Come conseguenza delle due spedizioni, Venezia divenne una vera e propria potenza regionale con il riconoscimento da parte delle città conquistate, seppur nel rispetto delle istituzioni e delle norme vigenti all'interno di quei luoghi. Questo fatto era destinato a mantenersi come caratteristica del dominio veneziano, anche nei secoli posteriori e in aree molto eterogenee tra loro. Potere politico e commerciale venivano a fondersi in maniera sempre più inscindibile. E' lecito però chiedersi che fine abbiano fatto i pirati che avevano così ostinatamente osteggiato l'affermarsi della potenza veneziana. E' possibile rispondere a una tale domanda ricordando le possibilità date dalla costa dalmata alla popolazione ivi residente. Esse sono rappresentate dal fatto di trovarsi lungo ricche rotte mercantili e la possibilità di difendersi in roccaforti protetti dalla montagna alle spalle e attorniate da un dedalo di isole e una serie di stretti canali. Ai fattori strategici e geografici dei luoghi, vanno aggiunti quelli politico - economici, ovvero il desiderio di controllare una parte dei lucrosi traffici Levantini di transito per Venezia da parte di altri stati concorrenti in tale commercio. Le popolazioni costiere si sono riorganizzate e l'attrazione data dalla possibilità di facile arricchimento rappresenta una spinta ancora maggiore della paura della repressione. La lotta contro i pirati della costa dalmata proseguì per tutto il XIII secolo e assumendo, a tratti, considerevoli proporzioni a causa della recrudescenza del fenomeno.

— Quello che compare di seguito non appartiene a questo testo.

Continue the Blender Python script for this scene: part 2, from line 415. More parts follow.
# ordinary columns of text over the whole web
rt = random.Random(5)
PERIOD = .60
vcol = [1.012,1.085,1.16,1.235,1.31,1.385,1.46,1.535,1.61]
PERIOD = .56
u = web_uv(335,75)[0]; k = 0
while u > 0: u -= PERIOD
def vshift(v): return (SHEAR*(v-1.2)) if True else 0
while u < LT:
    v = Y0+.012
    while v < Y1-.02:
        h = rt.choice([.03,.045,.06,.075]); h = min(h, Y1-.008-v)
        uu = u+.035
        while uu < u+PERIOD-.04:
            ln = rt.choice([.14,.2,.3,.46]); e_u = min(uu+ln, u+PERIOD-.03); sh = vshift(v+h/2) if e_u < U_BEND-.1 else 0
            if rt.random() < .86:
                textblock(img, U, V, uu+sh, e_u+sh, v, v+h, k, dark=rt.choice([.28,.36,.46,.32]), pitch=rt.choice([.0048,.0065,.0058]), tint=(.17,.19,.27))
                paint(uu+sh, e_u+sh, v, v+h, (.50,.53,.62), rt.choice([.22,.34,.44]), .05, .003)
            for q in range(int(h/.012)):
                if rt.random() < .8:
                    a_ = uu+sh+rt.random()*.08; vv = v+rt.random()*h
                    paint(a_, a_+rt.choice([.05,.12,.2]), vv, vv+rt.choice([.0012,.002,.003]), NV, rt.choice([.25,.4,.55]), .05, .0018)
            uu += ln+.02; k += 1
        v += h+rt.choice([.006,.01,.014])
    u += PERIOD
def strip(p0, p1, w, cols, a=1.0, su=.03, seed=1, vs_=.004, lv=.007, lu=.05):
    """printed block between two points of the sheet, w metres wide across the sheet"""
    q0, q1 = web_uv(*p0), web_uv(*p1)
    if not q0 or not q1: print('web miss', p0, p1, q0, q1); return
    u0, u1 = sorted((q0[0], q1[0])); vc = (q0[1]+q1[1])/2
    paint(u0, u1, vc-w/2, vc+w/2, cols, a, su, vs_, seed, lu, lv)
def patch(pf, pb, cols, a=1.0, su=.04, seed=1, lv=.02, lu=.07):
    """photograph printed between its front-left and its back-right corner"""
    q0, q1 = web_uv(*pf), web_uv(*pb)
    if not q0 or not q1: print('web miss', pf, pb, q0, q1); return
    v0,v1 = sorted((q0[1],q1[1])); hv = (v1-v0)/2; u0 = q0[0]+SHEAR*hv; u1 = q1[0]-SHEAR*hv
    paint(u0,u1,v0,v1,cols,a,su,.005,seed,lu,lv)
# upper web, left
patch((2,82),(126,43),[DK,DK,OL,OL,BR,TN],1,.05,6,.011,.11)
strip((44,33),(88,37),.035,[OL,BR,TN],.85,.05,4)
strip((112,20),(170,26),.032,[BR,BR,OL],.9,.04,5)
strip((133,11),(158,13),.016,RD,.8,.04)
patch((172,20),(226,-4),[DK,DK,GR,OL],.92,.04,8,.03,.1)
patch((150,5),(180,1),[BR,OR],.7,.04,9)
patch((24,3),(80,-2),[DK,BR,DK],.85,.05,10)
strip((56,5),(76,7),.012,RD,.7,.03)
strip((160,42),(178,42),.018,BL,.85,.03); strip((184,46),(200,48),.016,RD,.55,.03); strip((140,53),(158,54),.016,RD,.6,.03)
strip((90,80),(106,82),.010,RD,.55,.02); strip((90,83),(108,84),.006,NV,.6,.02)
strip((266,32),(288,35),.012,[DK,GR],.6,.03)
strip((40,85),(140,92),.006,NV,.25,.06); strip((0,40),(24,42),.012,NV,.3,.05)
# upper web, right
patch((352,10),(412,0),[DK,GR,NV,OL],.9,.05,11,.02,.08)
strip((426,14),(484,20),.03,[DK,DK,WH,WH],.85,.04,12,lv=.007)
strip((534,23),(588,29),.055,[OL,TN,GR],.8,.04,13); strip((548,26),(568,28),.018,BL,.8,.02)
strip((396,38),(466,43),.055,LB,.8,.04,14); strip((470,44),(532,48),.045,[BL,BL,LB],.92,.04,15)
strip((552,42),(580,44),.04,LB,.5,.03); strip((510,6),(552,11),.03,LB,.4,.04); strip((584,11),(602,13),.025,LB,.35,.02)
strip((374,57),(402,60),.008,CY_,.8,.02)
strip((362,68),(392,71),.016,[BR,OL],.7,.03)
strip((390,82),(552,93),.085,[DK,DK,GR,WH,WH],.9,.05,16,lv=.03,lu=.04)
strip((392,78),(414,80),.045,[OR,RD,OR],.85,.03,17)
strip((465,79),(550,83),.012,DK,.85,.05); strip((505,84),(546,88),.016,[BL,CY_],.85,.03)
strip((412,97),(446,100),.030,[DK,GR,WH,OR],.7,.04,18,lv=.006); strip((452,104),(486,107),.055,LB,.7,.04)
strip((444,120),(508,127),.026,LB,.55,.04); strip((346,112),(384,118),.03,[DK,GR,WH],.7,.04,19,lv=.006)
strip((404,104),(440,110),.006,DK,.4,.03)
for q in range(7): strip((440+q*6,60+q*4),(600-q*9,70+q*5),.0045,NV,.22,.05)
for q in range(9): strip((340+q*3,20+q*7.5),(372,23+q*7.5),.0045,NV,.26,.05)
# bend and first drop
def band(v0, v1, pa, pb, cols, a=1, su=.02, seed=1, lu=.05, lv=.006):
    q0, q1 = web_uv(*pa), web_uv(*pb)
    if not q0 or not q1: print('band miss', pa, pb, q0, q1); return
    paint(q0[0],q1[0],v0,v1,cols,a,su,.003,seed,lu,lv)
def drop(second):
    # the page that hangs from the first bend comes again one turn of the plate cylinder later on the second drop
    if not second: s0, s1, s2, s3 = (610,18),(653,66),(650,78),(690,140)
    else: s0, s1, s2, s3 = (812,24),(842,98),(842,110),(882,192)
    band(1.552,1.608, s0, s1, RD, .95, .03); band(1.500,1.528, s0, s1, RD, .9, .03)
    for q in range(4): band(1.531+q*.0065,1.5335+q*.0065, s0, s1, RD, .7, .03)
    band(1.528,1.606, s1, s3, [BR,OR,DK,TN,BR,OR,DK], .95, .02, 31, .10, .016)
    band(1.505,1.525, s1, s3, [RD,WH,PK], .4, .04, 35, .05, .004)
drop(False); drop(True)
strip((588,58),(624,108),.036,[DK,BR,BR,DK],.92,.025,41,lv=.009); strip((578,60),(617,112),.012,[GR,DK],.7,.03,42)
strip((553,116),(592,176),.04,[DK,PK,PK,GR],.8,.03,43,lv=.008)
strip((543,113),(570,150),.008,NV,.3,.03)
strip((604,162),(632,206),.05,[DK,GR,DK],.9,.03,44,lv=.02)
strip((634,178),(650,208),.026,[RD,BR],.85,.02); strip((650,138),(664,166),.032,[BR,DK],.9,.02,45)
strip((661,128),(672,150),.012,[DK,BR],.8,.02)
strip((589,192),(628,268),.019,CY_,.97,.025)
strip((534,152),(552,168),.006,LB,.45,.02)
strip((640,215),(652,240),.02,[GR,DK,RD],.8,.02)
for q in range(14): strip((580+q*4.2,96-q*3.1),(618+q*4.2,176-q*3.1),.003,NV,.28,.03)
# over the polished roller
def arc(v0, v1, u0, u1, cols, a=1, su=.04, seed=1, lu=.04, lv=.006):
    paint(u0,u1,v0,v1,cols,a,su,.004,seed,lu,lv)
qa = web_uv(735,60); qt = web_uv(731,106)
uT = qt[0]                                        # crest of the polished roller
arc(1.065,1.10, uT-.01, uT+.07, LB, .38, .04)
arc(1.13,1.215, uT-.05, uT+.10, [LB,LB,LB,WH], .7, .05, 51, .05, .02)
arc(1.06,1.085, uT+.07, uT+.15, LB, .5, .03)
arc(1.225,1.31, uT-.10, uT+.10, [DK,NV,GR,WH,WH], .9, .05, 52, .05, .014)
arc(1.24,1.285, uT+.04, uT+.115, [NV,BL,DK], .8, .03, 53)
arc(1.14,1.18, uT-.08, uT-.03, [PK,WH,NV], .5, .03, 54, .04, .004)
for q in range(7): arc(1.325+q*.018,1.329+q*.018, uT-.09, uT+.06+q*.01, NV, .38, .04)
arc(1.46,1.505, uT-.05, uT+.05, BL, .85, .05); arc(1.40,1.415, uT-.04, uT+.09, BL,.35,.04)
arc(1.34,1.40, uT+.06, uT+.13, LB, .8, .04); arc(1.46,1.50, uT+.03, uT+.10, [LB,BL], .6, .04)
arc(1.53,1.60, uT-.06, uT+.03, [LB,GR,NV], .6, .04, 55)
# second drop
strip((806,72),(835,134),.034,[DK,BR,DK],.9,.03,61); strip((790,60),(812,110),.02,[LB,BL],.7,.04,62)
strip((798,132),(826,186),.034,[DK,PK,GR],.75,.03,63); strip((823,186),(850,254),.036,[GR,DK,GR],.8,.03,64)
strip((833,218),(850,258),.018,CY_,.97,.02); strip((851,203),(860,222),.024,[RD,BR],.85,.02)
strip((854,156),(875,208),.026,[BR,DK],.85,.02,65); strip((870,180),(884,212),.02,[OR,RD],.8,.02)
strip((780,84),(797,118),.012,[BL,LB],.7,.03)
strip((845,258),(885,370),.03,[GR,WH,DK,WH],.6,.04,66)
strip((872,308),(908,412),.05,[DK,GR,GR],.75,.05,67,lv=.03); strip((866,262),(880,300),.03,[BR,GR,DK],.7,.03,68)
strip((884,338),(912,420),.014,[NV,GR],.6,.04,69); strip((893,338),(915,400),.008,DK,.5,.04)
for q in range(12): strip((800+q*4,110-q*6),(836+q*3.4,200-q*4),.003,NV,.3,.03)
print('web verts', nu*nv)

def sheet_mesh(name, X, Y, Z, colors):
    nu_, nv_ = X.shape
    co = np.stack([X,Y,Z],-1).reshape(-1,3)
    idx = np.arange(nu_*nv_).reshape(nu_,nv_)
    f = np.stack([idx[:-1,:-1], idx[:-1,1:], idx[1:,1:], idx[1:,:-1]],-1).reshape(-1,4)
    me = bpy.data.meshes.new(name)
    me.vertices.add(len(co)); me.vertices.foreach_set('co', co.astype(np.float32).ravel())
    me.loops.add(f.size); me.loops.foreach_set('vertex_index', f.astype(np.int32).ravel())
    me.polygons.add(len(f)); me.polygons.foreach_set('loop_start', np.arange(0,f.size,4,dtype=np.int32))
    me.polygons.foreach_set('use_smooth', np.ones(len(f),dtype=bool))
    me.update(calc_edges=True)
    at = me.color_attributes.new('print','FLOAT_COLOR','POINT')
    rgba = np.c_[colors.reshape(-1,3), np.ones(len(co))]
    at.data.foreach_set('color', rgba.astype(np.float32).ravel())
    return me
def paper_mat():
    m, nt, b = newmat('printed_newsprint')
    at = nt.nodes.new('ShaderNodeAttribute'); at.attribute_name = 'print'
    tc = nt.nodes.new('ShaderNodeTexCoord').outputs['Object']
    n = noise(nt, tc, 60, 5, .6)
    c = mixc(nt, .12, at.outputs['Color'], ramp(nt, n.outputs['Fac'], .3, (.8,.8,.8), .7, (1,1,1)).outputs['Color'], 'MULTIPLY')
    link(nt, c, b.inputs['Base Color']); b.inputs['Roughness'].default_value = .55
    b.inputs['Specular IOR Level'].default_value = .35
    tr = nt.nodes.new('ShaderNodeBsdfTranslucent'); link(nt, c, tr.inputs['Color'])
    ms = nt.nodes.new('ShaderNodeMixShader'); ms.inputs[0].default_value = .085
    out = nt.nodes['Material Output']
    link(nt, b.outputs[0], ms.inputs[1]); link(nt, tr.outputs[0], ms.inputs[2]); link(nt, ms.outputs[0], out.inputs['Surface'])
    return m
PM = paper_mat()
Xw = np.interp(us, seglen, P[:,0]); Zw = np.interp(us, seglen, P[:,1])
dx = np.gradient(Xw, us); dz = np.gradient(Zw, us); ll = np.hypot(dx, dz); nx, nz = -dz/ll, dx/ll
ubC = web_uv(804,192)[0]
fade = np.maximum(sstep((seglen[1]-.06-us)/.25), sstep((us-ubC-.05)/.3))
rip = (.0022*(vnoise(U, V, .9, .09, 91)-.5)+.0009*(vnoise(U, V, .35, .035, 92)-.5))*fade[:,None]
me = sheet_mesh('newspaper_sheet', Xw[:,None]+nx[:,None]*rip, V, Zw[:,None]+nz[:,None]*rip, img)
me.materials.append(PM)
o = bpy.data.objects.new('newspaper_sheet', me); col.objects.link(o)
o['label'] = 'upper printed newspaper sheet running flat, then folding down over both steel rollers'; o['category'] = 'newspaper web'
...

Nel 1221 Papa Onorio III indisse una Crociata contro i pirati di questa regione. Nel 1278, questi persero due isole basi della loro attività: Brazza e Lesina. Solo nel 1444, i veneziani riuscirono a impadronirsi della piazzaforte di Almissa chiudendo il conto per circa un secolo con il problema della pirateria adriatica. A partire dalla metà del XVI secolo, comunque, la questione si ripropose con forza per cause diverse e con altri protagonisti. In seguito all'avanzata ottomana nei Balcani, gruppi eterogenei si stabilirono sulle coste un tempo occupate dai narentani. Gli Uscocchi (termine croato traducibile con fuggiaschi) occuperanno a lungo la Repubblica fino alla metà del XVII secolo.